Friday, September 01, 2006

"En Það Besta Sem Guð Hefur Skapað..."

It seems like we have a hunger for "newness", or death and rebirth. In Christianity, we have the death of the "misdeeds of the body" (Romans 8:13) and rebirth in Christ (and in Judaism, the Jubilee year). In Buddhism, the total death of self and recreation (or perhaps "realization") of oneness with everything. Academia is colored religous by its semester-oriented structure; any student can explain the "fresh" feeling of a new semester. Sartre takes this to an extreme, saying that we are new creations every moment (which, oddly enough, causes angst). Total permanence, reminiscent of Parmenides, traps us. Total impermanence, a la Heraclitus ("Everything flows, nothing stands still."), frightens us and causes angst.

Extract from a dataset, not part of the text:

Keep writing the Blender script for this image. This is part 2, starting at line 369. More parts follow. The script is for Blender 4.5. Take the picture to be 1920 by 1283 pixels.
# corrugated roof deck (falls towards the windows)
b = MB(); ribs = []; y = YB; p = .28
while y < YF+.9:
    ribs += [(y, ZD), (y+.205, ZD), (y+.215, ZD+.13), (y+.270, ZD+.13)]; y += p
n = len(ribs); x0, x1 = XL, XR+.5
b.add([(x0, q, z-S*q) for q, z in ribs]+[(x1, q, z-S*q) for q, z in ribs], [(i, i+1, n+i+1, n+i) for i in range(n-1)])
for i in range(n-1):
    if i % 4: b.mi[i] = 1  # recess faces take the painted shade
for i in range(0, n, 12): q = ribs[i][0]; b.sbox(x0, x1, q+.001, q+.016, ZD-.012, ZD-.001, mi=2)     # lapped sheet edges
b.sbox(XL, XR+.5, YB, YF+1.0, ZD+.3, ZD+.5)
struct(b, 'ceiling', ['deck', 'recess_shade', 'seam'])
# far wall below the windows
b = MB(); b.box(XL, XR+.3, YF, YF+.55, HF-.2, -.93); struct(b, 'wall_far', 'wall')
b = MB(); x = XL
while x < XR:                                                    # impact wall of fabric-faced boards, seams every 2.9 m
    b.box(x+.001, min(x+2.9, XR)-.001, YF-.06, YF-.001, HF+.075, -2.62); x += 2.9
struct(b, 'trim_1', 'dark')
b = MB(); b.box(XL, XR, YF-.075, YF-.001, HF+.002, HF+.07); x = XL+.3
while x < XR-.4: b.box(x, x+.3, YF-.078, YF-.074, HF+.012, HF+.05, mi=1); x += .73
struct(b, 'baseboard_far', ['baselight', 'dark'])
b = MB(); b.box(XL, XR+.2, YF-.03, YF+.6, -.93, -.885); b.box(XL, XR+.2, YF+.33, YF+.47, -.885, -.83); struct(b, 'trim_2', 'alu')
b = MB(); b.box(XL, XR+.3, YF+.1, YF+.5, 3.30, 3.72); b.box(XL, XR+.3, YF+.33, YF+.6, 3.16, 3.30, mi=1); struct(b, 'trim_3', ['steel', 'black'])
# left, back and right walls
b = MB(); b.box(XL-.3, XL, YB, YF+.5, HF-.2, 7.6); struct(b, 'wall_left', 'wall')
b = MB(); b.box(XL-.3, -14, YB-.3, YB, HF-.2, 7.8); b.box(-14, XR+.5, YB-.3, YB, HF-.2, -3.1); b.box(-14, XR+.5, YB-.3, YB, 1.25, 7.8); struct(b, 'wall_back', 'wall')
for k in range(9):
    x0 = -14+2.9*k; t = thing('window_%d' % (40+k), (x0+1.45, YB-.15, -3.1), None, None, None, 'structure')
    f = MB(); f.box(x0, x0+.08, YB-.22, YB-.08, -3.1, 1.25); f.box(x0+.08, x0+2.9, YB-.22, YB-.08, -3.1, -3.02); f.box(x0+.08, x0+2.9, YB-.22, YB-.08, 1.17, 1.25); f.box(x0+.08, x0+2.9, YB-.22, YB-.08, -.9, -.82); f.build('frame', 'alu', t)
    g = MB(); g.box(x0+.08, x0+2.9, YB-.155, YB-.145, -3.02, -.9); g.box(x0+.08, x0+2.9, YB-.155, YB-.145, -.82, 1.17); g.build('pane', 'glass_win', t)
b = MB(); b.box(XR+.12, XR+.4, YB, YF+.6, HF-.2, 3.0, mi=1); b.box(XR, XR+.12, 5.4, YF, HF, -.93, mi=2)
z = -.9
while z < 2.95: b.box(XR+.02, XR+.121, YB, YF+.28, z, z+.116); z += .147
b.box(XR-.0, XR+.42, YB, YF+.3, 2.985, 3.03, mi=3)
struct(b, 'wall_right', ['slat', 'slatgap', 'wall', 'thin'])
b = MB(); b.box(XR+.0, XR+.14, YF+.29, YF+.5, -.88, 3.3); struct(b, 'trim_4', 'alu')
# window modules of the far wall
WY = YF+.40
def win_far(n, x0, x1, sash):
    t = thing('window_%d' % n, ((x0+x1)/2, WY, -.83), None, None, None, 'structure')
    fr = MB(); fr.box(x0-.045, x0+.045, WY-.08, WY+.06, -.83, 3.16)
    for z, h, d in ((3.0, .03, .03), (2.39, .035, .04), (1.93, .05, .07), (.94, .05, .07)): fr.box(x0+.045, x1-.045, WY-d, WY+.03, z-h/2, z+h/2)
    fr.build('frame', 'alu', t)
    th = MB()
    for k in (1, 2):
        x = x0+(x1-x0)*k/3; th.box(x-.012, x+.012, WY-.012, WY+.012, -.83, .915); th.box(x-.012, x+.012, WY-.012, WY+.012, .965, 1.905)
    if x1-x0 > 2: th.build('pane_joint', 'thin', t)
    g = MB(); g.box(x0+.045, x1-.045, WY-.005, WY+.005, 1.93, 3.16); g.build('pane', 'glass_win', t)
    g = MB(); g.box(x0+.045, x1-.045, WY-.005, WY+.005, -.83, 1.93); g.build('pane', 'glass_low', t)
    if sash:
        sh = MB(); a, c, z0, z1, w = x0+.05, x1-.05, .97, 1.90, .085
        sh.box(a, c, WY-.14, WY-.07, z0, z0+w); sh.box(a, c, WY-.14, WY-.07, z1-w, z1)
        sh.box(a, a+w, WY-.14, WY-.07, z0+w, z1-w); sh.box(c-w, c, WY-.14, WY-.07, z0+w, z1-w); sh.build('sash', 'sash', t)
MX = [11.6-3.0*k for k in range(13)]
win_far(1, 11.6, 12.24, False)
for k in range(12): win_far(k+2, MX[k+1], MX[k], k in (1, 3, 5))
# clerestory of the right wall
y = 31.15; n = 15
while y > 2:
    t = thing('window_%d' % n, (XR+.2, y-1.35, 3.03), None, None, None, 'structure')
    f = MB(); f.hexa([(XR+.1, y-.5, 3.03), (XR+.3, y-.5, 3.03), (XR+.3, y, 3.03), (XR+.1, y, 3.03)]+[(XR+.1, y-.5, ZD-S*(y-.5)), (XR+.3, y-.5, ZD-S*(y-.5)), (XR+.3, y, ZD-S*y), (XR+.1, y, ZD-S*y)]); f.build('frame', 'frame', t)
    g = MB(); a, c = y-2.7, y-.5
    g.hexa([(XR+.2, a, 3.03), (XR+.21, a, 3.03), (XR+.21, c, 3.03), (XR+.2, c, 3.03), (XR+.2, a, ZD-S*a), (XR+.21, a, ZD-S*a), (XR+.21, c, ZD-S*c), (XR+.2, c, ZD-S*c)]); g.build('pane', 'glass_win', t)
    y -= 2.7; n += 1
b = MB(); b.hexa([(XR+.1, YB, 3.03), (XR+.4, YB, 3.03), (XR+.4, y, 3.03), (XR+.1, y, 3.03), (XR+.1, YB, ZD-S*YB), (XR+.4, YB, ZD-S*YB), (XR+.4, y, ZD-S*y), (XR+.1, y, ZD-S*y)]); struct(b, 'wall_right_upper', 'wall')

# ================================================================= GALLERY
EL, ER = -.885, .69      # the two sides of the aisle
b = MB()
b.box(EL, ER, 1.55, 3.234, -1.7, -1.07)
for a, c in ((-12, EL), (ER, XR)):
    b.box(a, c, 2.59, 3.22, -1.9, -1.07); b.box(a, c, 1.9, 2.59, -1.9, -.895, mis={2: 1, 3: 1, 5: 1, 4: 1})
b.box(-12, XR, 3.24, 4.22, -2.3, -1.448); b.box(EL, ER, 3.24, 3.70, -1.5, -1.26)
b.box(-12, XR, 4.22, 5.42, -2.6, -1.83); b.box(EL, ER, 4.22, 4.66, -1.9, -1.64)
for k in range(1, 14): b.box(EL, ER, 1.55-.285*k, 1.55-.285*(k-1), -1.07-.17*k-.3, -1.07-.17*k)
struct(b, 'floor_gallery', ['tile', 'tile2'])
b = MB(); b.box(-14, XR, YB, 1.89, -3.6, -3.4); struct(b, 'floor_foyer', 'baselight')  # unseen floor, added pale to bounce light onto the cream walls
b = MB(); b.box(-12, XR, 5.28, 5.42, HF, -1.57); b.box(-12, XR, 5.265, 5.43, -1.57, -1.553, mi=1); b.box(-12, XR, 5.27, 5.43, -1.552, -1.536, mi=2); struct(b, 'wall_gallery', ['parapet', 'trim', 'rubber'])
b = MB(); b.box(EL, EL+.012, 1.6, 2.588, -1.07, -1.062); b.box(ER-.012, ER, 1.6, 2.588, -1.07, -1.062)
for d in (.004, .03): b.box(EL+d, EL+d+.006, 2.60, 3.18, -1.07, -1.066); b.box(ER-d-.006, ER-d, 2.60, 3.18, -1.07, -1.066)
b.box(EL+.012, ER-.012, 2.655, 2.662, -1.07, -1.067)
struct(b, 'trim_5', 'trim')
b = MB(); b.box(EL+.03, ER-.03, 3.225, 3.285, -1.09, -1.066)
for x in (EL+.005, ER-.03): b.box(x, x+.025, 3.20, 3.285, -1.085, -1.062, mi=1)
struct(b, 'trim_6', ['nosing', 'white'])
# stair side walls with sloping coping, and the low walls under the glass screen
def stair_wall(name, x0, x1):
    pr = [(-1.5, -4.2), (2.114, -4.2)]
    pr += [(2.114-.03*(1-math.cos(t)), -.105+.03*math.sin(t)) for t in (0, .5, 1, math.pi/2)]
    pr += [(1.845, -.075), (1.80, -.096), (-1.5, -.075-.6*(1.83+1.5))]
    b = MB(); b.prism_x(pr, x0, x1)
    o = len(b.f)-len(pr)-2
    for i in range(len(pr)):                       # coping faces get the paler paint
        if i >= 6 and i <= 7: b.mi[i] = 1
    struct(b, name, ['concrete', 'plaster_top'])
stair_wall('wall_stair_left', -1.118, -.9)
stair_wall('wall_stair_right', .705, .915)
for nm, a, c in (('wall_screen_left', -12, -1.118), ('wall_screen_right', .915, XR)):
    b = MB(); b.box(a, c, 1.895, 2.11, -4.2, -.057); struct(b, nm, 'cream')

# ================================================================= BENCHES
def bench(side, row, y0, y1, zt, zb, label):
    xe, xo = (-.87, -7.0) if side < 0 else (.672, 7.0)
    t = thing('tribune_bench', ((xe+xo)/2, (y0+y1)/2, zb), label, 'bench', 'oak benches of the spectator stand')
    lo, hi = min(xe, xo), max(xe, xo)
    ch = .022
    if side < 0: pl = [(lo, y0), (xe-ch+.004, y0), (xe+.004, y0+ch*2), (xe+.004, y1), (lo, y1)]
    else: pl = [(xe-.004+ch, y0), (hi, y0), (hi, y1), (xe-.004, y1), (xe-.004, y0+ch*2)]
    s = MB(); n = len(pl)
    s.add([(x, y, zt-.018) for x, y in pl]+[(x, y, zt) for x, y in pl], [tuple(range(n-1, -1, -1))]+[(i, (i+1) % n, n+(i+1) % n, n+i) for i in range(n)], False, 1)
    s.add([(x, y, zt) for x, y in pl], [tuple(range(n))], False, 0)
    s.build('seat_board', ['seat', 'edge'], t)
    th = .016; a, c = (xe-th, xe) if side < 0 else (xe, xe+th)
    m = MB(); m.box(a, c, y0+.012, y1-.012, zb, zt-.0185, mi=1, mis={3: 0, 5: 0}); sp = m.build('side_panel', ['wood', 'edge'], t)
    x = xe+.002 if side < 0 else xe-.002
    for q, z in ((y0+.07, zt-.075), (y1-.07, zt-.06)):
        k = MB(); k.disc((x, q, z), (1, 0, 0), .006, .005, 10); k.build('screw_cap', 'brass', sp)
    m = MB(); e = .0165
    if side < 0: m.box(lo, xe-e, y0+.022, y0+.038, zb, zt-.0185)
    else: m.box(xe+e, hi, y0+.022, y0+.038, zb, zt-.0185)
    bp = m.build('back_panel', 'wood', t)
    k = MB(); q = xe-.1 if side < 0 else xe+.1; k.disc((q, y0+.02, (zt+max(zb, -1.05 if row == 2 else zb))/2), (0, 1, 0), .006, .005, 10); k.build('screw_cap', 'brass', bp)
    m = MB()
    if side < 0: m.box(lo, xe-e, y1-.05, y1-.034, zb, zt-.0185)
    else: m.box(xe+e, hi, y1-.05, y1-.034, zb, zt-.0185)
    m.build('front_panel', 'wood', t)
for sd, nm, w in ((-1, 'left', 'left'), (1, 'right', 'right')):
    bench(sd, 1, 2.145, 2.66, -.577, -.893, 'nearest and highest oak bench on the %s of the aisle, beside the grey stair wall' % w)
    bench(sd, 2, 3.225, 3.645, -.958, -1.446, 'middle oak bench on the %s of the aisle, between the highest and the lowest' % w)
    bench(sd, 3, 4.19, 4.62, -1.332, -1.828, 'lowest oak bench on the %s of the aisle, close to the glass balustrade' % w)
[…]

Perhaps the love of shopping that so characterizes our American society thrives on this dichotomy? Materialism is a continual recreation through addition, coupled with an eventual eradication of the old. (Being the only sort of "recreation" people know, it's not suprising that Christian speakers spend so much time discouraging this attitude in the context of Christianity.) Materialism provides a sense of newness without forcing us to identify with a purely permanent or impermanent nature.